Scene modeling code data
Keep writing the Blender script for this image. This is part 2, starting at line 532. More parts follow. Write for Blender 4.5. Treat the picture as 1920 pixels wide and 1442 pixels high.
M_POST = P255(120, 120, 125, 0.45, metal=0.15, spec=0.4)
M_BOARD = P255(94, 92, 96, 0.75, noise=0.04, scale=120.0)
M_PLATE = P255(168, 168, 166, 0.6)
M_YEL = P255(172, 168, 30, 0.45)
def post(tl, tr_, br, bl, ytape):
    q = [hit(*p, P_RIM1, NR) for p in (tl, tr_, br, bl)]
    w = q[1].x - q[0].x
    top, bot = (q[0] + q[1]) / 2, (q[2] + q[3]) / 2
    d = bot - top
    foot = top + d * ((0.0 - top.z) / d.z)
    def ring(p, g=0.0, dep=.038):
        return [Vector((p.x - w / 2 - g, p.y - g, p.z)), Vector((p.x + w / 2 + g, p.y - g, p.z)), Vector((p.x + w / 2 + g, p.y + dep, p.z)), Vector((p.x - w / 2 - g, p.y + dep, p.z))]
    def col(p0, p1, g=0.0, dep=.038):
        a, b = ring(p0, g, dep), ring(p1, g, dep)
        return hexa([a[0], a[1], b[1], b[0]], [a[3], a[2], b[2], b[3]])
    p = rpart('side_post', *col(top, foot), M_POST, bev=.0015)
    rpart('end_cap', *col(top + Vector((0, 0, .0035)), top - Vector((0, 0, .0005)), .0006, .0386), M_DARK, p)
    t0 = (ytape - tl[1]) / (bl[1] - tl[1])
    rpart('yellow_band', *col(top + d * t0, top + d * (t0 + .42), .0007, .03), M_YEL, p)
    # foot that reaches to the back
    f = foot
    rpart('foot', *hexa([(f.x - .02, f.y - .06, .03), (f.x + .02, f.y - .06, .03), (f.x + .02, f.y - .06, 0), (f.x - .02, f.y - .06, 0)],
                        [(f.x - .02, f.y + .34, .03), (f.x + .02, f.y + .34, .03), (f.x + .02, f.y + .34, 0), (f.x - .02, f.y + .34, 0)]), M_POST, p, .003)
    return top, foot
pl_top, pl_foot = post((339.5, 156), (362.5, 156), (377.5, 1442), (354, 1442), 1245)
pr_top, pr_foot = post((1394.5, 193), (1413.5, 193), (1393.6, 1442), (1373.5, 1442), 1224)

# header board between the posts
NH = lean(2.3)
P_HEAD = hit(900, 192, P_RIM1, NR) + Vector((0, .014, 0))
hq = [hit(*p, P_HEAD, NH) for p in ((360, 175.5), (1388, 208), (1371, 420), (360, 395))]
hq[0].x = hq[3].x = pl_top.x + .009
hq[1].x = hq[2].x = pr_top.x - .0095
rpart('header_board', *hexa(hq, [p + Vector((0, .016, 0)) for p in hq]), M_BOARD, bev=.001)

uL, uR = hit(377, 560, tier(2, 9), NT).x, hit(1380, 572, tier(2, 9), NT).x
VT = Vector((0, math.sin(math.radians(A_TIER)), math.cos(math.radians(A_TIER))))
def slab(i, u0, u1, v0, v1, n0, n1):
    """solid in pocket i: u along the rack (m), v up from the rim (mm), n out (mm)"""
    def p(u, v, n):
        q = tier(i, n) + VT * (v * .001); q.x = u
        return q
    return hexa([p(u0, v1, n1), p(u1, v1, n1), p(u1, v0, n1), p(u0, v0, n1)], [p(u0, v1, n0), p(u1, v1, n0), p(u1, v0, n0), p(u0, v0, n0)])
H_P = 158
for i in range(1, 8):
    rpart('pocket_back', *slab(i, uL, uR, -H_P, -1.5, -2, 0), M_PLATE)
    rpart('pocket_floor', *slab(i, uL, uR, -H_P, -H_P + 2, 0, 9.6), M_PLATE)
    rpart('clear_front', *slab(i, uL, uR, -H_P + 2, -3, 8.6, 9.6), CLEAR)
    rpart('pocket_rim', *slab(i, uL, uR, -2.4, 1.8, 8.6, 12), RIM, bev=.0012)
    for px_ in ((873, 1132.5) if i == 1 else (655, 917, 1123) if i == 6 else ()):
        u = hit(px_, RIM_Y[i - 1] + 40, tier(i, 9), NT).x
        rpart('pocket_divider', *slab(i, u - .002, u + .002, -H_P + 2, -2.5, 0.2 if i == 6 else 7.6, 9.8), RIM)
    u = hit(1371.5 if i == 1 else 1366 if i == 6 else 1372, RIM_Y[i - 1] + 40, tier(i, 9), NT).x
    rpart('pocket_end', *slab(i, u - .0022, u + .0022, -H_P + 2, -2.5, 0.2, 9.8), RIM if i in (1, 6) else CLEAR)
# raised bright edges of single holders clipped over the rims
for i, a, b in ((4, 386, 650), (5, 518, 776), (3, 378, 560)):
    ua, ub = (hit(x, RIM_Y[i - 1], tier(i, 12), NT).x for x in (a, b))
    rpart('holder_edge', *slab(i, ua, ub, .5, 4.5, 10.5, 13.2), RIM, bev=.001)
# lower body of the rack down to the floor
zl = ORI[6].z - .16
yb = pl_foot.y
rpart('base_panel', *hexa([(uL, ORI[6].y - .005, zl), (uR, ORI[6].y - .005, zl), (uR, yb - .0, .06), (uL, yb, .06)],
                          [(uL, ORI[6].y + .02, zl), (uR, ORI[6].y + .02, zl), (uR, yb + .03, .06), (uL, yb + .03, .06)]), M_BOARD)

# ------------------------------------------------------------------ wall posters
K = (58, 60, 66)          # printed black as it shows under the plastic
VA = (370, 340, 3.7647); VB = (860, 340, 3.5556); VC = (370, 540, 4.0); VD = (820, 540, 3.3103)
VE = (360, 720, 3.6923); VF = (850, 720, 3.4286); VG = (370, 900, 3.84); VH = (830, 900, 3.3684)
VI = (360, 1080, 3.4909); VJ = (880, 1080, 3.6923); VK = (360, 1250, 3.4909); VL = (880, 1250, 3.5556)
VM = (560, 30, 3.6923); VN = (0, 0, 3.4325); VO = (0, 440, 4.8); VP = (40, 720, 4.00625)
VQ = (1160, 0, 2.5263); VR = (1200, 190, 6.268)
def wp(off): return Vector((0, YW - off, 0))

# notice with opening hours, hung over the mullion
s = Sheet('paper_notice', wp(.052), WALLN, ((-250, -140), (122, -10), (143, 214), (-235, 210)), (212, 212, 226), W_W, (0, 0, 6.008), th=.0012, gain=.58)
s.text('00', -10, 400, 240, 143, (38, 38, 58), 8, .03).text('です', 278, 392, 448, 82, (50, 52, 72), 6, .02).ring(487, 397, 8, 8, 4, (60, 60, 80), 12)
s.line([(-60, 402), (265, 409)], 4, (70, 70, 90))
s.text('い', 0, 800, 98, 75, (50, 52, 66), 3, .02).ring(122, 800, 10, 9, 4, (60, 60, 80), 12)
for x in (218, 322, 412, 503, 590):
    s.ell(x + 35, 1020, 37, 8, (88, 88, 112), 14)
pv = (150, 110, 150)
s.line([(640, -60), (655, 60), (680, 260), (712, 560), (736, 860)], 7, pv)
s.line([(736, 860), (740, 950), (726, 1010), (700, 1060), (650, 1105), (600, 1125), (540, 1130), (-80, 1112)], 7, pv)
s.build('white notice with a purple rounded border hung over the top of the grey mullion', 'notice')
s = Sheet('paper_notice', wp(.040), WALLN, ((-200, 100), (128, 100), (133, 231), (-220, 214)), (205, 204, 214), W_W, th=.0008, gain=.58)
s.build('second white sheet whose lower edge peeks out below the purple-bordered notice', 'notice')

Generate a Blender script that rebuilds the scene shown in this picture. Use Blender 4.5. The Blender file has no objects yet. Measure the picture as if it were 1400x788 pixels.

## WHAT YOU SHOULD DO
Repeat every entry exactly as written above.

## CORRECT ANSWER
Keep writing the Blender script for this image. This is part 2, starting at line 532. More parts follow. Write for Blender 4.5. Treat the picture as 1920 pixels wide and 1442 pixels high.
M_POST = P255(120, 120, 125, 0.45, metal=0.15, spec=0.4)
M_BOARD = P255(94, 92, 96, 0.75, noise=0.04, scale=120.0)
M_PLATE = P255(168, 168, 166, 0.6)
M_YEL = P255(172, 168, 30, 0.45)
def post(tl, tr_, br, bl, ytape):
    q = [hit(*p, P_RIM1, NR) for p in (tl, tr_, br, bl)]
    w = q[1].x - q[0].x
    top, bot = (q[0] + q[1]) / 2, (q[2] + q[3]) / 2
    d = bot - top
    foot = top + d * ((0.0 - top.z) / d.z)
    def ring(p, g=0.0, dep=.038):
        return [Vector((p.x - w / 2 - g, p.y - g, p.z)), Vector((p.x + w / 2 + g, p.y - g, p.z)), Vector((p.x + w / 2 + g, p.y + dep, p.z)), Vector((p.x - w / 2 - g, p.y + dep, p.z))]
    def col(p0, p1, g=0.0, dep=.038):
        a, b = ring(p0, g, dep), ring(p1, g, dep)
        return hexa([a[0], a[1], b[1], b[0]], [a[3], a[2], b[2], b[3]])
    p = rpart('side_post', *col(top, foot), M_POST, bev=.0015)
    rpart('end_cap', *col(top + Vector((0, 0, .0035)), top - Vector((0, 0, .0005)), .0006, .0386), M_DARK, p)
    t0 = (ytape - tl[1]) / (bl[1] - tl[1])
    rpart('yellow_band', *col(top + d * t0, top + d * (t0 + .42), .0007, .03), M_YEL, p)
    # foot that reaches to the back
    f = foot
    rpart('foot', *hexa([(f.x - .02, f.y - .06, .03), (f.x + .02, f.y - .06, .03), (f.x + .02, f.y - .06, 0), (f.x - .02, f.y - .06, 0)],
                        [(f.x - .02, f.y + .34, .03), (f.x + .02, f.y + .34, .03), (f.x + .02, f.y + .34, 0), (f.x - .02, f.y + .34, 0)]), M_POST, p, .003)
    return top, foot
pl_top, pl_foot = post((339.5, 156), (362.5, 156), (377.5, 1442), (354, 1442), 1245)
pr_top, pr_foot = post((1394.5, 193), (1413.5, 193), (1393.6, 1442), (1373.5, 1442), 1224)

# header board between the posts
NH = lean(2.3)
P_HEAD = hit(900, 192, P_RIM1, NR) + Vector((0, .014, 0))
hq = [hit(*p, P_HEAD, NH) for p in ((360, 175.5), (1388, 208), (1371, 420), (360, 395))]
hq[0].x = hq[3].x = pl_top.x + .009
hq[1].x = hq[2].x = pr_top.x - .0095
rpart('header_board', *hexa(hq, [p + Vector((0, .016, 0)) for p in hq]), M_BOARD, bev=.001)

uL, uR = hit(377, 560, tier(2, 9), NT).x, hit(1380, 572, tier(2, 9), NT).x
VT = Vector((0, math.sin(math.radians(A_TIER)), math.cos(math.radians(A_TIER))))
def slab(i, u0, u1, v0, v1, n0, n1):
    """solid in pocket i: u along the rack (m), v up from the rim (mm), n out (mm)"""
    def p(u, v, n):
        q = tier(i, n) + VT * (v * .001); q.x = u
        return q
    return hexa([p(u0, v1, n1), p(u1, v1, n1), p(u1, v0, n1), p(u0, v0, n1)], [p(u0, v1, n0), p(u1, v1, n0), p(u1, v0, n0), p(u0, v0, n0)])
H_P = 158
for i in range(1, 8):
    rpart('pocket_back', *slab(i, uL, uR, -H_P, -1.5, -2, 0), M_PLATE)
    rpart('pocket_floor', *slab(i, uL, uR, -H_P, -H_P + 2, 0, 9.6), M_PLATE)
    rpart('clear_front', *slab(i, uL, uR, -H_P + 2, -3, 8.6, 9.6), CLEAR)
    rpart('pocket_rim', *slab(i, uL, uR, -2.4, 1.8, 8.6, 12), RIM, bev=.0012)
    for px_ in ((873, 1132.5) if i == 1 else (655, 917, 1123) if i == 6 else ()):
        u = hit(px_, RIM_Y[i - 1] + 40, tier(i, 9), NT).x
        rpart('pocket_divider', *slab(i, u - .002, u + .002, -H_P + 2, -2.5, 0.2 if i == 6 else 7.6, 9.8), RIM)
    u = hit(1371.5 if i == 1 else 1366 if i == 6 else 1372, RIM_Y[i - 1] + 40, tier(i, 9), NT).x
    rpart('pocket_end', *slab(i, u - .0022, u + .0022, -H_P + 2, -2.5, 0.2, 9.8), RIM if i in (1, 6) else CLEAR)
# raised bright edges of single holders clipped over the rims
for i, a, b in ((4, 386, 650), (5, 518, 776), (3, 378, 560)):
    ua, ub = (hit(x, RIM_Y[i - 1], tier(i, 12), NT).x for x in (a, b))
    rpart('holder_edge', *slab(i, ua, ub, .5, 4.5, 10.5, 13.2), RIM, bev=.001)
# lower body of the rack down to the floor
zl = ORI[6].z - .16
yb = pl_foot.y
rpart('base_panel', *hexa([(uL, ORI[6].y - .005, zl), (uR, ORI[6].y - .005, zl), (uR, yb - .0, .06), (uL, yb, .06)],
                          [(uL, ORI[6].y + .02, zl), (uR, ORI[6].y + .02, zl), (uR, yb + .03, .06), (uL, yb + .03, .06)]), M_BOARD)

# ------------------------------------------------------------------ wall posters
K = (58, 60, 66)          # printed black as it shows under the plastic
VA = (370, 340, 3.7647); VB = (860, 340, 3.5556); VC = (370, 540, 4.0); VD = (820, 540, 3.3103)
VE = (360, 720, 3.6923); VF = (850, 720, 3.4286); VG = (370, 900, 3.84); VH = (830, 900, 3.3684)
VI = (360, 1080, 3.4909); VJ = (880, 1080, 3.6923); VK = (360, 1250, 3.4909); VL = (880, 1250, 3.5556)
VM = (560, 30, 3.6923); VN = (0, 0, 3.4325); VO = (0, 440, 4.8); VP = (40, 720, 4.00625)
VQ = (1160, 0, 2.5263); VR = (1200, 190, 6.268)
def wp(off): return Vector((0, YW - off, 0))

# notice with opening hours, hung over the mullion
s = Sheet('paper_notice', wp(.052), WALLN, ((-250, -140), (122, -10), (143, 214), (-235, 210)), (212, 212, 226), W_W, (0, 0, 6.008), th=.0012, gain=.58)
s.text('00', -10, 400, 240, 143, (38, 38, 58), 8, .03).text('です', 278, 392, 448, 82, (50, 52, 72), 6, .02).ring(487, 397, 8, 8, 4, (60, 60, 80), 12)
s.line([(-60, 402), (265, 409)], 4, (70, 70, 90))
s.text('い', 0, 800, 98, 75, (50, 52, 66), 3, .02).ring(122, 800, 10, 9, 4, (60, 60, 80), 12)
for x in (218, 322, 412, 503, 590):
    s.ell(x + 35, 1020, 37, 8, (88, 88, 112), 14)
pv = (150, 110, 150)
s.line([(640, -60), (655, 60), (680, 260), (712, 560), (736, 860)], 7, pv)
s.line([(736, 860), (740, 950), (726, 1010), (700, 1060), (650, 1105), (600, 1125), (540, 1130), (-80, 1112)], 7, pv)
s.build('white notice with a purple rounded border hung over the top of the grey mullion', 'notice')
s = Sheet('paper_notice', wp(.040), WALLN, ((-200, 100), (128, 100), (133, 231), (-220, 214)), (205, 204, 214), W_W, th=.0008, gain=.58)
s.build('second white sheet whose lower edge peeks out below the purple-bordered notice', 'notice')

Generate a Blender script that rebuilds the scene shown in this picture. Use Blender 4.5. The Blender file has no objects yet. Measure the picture as if it were 1400x788 pixels.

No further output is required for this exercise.